Conservative black clergy seek a political shift to moral issues

Gay marriage, abortion replace jobs, education

March 06, 2005|By NEW YORK TIMES NEWS SERVICE

A tug of war is under way inside black churches over who speaks for African-Americans and what role to play in politics, spurred by conservative black clergy who are looking to align themselves more closely with President Bush.

The struggle, mainly among black Protestants, is taking place in pulpits, church conventions, on op-ed pages and on the airwaves, and the president himself began his second term with a meeting in the White House with black clergy and civic leaders who supported his re-election.

Bishop Harry R. Jackson Jr., the pastor of the Hope Christian Church in College Park, Md., is part of a new breed of leaders who have warmed to the Republican stand on social values. He paraphrases Newt Gingrich as he stumps the country to promote a "Black Contract With America on Moral Values," whose top priorities include opposition to same-sex marriage and abortion.

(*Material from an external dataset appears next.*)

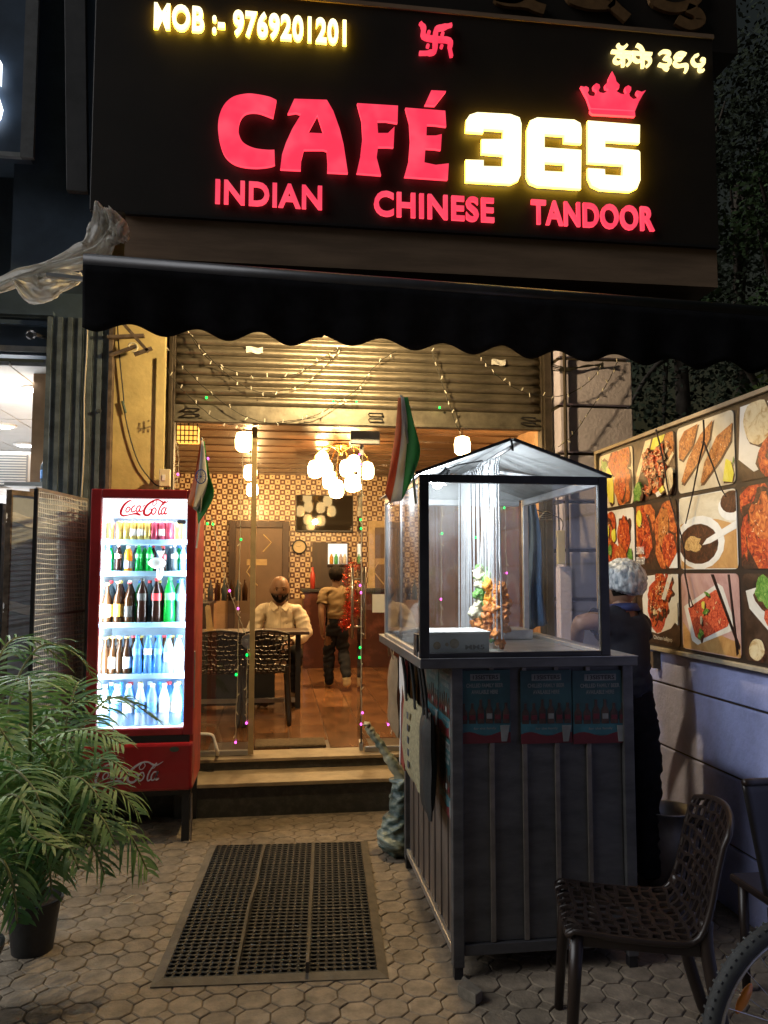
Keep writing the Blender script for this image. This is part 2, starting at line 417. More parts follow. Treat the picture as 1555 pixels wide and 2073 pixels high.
for (u, v, wd) in ((515, 708, .12), (1010, 733, .11)):
    p = on_y(u, v, 5.70); b = MB(); b.grid(lambda a, c: (p.x - wd / 2 + wd * a, 5.708 + .004 * math.sin(9 * a + 5 * c), p.z - .022 + .044 * c + .006 * math.sin(7 * a)), 8, 3); put('torn_sticker', b, M['paper'], sh)

# ---- steps
st = thing('entrance_steps', 'two dark granite steps with pale treads at the cafe door', 'steps', (.6, 5.5, 0))
b = MB(); b.box(-.66, 2.0, 5.425, 5.80, -.01, .185); put('lower_riser', b, M['stone_dark'], st, bev=.004)
b = MB(); b.box(-.66, 2.0, 5.41, 5.78, .187, .213); put('lower_tread', b, M['stone_tread'], st, bev=.004)
b = MB(); b.box(-.76, 2.0, 5.765, 6.0, .214, .268); put('upper_riser', b, M['stone_dark'], st, bev=.003)
b = MB(); b.box(-.78, 2.0, 5.752, 6.02, .270, .292); put('upper_tread', b, M['stone_tread'], st, bev=.003)
b = MB(); b.box(-1.75, -.662, 5.50, 6.0, -.01, .284); put('side_plinth', b, M['stone_dark'], st, bev=.004)

# ---- the room inside
RX0, RX1, RY0, RY1, RZ0, RZ1 = -1.7, 2.58, 6.02, 12.0, .292, 3.08
M['fl1'] = mat('floor_tile_wood', (.20, .095, .042), .22, var=.4, scale=5, stretch=(1, .25, 1), rnd=.30, coat=.2)
M['ceil'] = mat('ceiling_plank', (.085, .042, .020), .34, var=.3, scale=4, stretch=(.3, 3, 1), coat=.3)
M['roomwall'] = mat('room_wall', (.36, .22, .12), .5, var=.2, scale=4)
f = MB(); f.box(RX0, RX1, RY0, RY1, RZ0 - .1, RZ0 - .004); fl = put('shop_floor', f, M['darkwood'], kind='structure'); INV[fl.name] = Matrix.Translation(-fl.location)
tb = MB(); tb.box(-.1475, .1475, -.2975, .2975, -.01, 0); tme = tb.mesh('floor_tile', M['fl1'])
for i in range(17):
    for j in range(10):
        x = RX0 + .15 + i * .3; y = RY0 + .02 + (.3 if i % 2 else 0) + j * .6
        if y - .3 < RY0 or y + .3 > RY1 or x + .15 > RX1: continue
        o = bpy.data.objects.new('floor_tile', tme); C.objects.link(o); o.parent = fl; o.matrix_parent_inverse = INV[fl.name]
        o.location = (x, y + .0, RZ0 + random.uniform(-.0006, .0006))
c = MB(); c.box(RX0, RX1, RY0, RY1, RZ1 + .02, RZ1 + .1); ce = put('shop_ceiling', c, M['darkwood'], kind='structure'); INV[ce.name] = Matrix.Translation(-ce.location)
pb = MB(); pb.box(RX0, RX1, -.118, .118, 0, .018); pme = pb.mesh('ceiling_plank', M['ceil'])
for j in range(24):
    o = bpy.data.objects.new('ceiling_plank', pme); C.objects.link(o); o.parent = ce; o.matrix_parent_inverse = INV[ce.name]; o.location = (0, RY0 + .13 + j * .25, RZ1 - (.012 if j % 2 else 0))
w = MB(); w.box(RX0 - .1, RX0, RY0, RY1, RZ0, RZ1); w.box(RX1, RX1 + .1, RY0, RY1, RZ0, RZ1); put('side_wall', w, M['roomwall'], kind='structure')
bw = MB(); bw.box(RX0, RX1, RY1 + .02, RY1 + .12, RZ0, RZ1); bwo = put('back_wall', bw, M['roomwall'], kind='structure'); INV[bwo.name] = Matrix.Translation(-bwo.location)
M['t_pale'] = mat('pale_tile', (.72, .54, .32), .3, var=.15, scale=30)
M['t_brown'] = mat('brown_tile', (.11, .034, .014), .3, var=.2, scale=30)
ti = MB(); TS = .078
nx = int((2.2 - RX0) / TS)
for i in range(nx):
    for j in range(24):
        x = RX0 + i * TS; z = RZ1 - (j + 1) * TS
        if z < RZ0 + .9: continue
        k = (i + j) % 2; ti.mat(k); e = .003; y = RY1
        ti.box(x + e, x + TS - e, y, y + .02, z + e, z + TS - e)
        cx, cz = x + TS / 2, z + TS / 2; q = .010 if k == 0 else .015
        ti.mat(1 - k); ti.box(cx - q, cx + q, y - .003, y, cz - q, cz + q)
put('mosaic_tiles', ti, [M['t_pale'], M['t_brown']], bwo, kind='stuff')
ti = MB()
for i in range(60):
    for j in range(12):
        y = RY1 - (i + 1) * TS; z = RZ1 - .1 - (j + 1) * TS; k = (i + j) % 2; ti.mat(k); e = .003
        ti.box(RX0, RX0 + .012, y + e, y + TS - e, z + e, z + TS - e)
        q = .010 if k == 0 else .015; ti.mat(1 - k); ti.box(RX0 + .012, RX0 + .015, y + TS / 2 - q, y + TS / 2 + q, z + TS / 2 - q, z + TS / 2 + q)
sw = bpy.data.objects['side_wall']; INV[sw.name] = Matrix.Translation(-sw.location)
put('mosaic_tiles', ti, [M['t_pale'], M['t_brown']], sw, kind='stuff')

# ---- glass shopfront
gf = thing('glass_shopfront', 'frameless glass shopfront panes with aluminium edge post beside the open door', 'glass front', (-.2, 5.86, .292))
GY = 5.86
xl = on_y(505, 1300, GY).x; xr = on_y(516, 1300, GY).x; xd = on_y(733, 1300, GY).x
b = MB(); b.box(-.742, xl, GY, GY + .010, .33, 2.672); put('pane', b, M['glass'], gf)
b = MB(); b.box(xl, xr, GY - .012, GY + .022, .30, 2.672); put('edge_post', b, mat('gold_aluminium', (.55, .42, .22), .35, .6, var=.1), gf, bev=.002)
b = MB(); b.box(xd + .02, 1.965, GY, GY + .010, .33, 2.672); put('pane', b, M['glass'], gf)
b = MB(); b.box(-.742, xl, GY - .015, GY + .025, .295, .33); put('bottom_rail', b, M['steel'], gf, bev=.003)
b = MB(); b.box(xd + .02, 1.965, GY - .015, GY + .025, .295, .33); put('bottom_rail', b, M['steel'], gf, bev=.003)
b = MB(); b.box(xd - .09, xd + .13, GY - .02, GY + .03, 2.56, 2.66); put('top_patch', b, M['alu'], gf, bev=.004)
p = on_y(500, 1298, GY)
lk = MB(); n = 12
lk.prism([(p.x + .02, p.z - .055), (p.x + .02, p.z + .055)] + [(p.x + .02 - .06 * math.sin(math.pi * k / n), p.z + .055 * math.cos(math.pi * k / n)) for k in range(1, n)], lambda a, c, d: (a, GY - .02 + d, c), 0, .05)
lko = put('patch_lock', lk, M['steel'], gf, bev=.003)
lk = MB(); lk.cyl((p.x - .004, GY - .035, p.z), (p.x - .004, GY - .02, p.z), .014); put('key_cylinder', lk, M['alu'], lko)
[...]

"Historically when societies have gone off kilter, there has been rampant same-sex marriage," Jackson said in an interview. "What tends to happen is that people tend to devalue the institution of marriage as a whole. People start rearing kids without two parents, and the black community already has this incredibly alarming and, if I may say, this shameful number of babies being born without fathers."

Efforts like Jackson's have brought a sharp reaction from other black ministers, who bridle at putting their energies into fighting same-sex marriage.

"Oppression is oppression is oppression," said the Rev. Kelvin Calloway, pastor of the Second AME Church in Los Angeles. "Just because we're not the ones who are being oppressed now, do we not stand with those oppressed now? That is the biblical mandate. That's what Jesus is all about."

At the heart of the debate, church leaders say, is whether to stay focused primarily on issues like job creation, education, affirmative action, prison reform and health care, which have drawn blacks closer to the Democratic Party, or whether to put more emphasis on issues of personal morality.

"I think there is a movement among African-American evangelicals who are extremely concerned about issues of family and abortion, and our leadership has to do something about that," said the Rev. Herbert H. Lusk II of Philadelphia, who was one of the ministers who met with Bush in January.

Most black ministers have long been aligned with the Democrats. But the White House has been reaching out to sympathetic black clergy - through its stand on social issues, its effort to give religious groups more of a role in providing federally financed social services and ideas like Bush's proposed initiative to counter gang violence, a concern of some black ministers who support him, like the Rev. Eugene F. Rivers of Dorchester, Mass.

Although only 11 percent of black voters cast ballots for Bush, according to surveys of voters leaving the polls, conservatives point out that it was still an increase from the 8 percent in 2000, and Republicans seek to expand those numbers.

Some black ministers say the Republicans will not make headway. Asked if issues like same-sex marriage will galvanize African-Americans, the Rev. Jesse Jackson said, "Well, they didn't make the Top 10 with Moses, and Jesus didn't make mention of them." Still, looking to bolster their own political power, the leaders of four black Baptist conventions representing 15 million parishioners met in January to fashion their first united stand in almost a century on social and economic issues and to bury past differences.

At the end of their four-day session, the ministers called for an end to the war in Iraq and withdrawal of U.S. troops. They declared their opposition to the confirmation of Alberto R. Gonzales as attorney general. They stated their opposition to making the president's tax cuts permanent, and warned that reductions in spending on children's health care programs would be "immoral."

They say they are trying to counter the growing influence of white evangelicals in national politics. "They have a strong voice now in national politics, and it would seem they are the only voice," the Rev. Dr. William J. Shaw, president of the National Baptist Convention USA, said of white evangelicals. "And the challenge to us is to be a voice that is soundly biblically based and that doesn't provide a blanket sanction to government policy as others have done. This is a dangerous time when white evangelicals dictate government policy."

Some conservative black ministers say, however, that they finally feel as if they have a political home. The Rev. O'Neal Dozier, pastor of the Worldwide Christian Church Center in Pompano Beach, Fla., said that for years he had struggled to organize a local ecumenical group of ministers concerned about issues such as abortion and same-sex marriage. Now, attendance at these meetings has risen considerably, and Dozier expects 200 ministers, black and white, at the next gathering in April.

"I don't think the old guard is that strong now. We're in south Florida, and south Florida is heavily Democratic, yet the pastors I see are beginning to change, and as a result of them changing, it is going to change their flock," said Dozier. "Every social change has to start from the pulpit."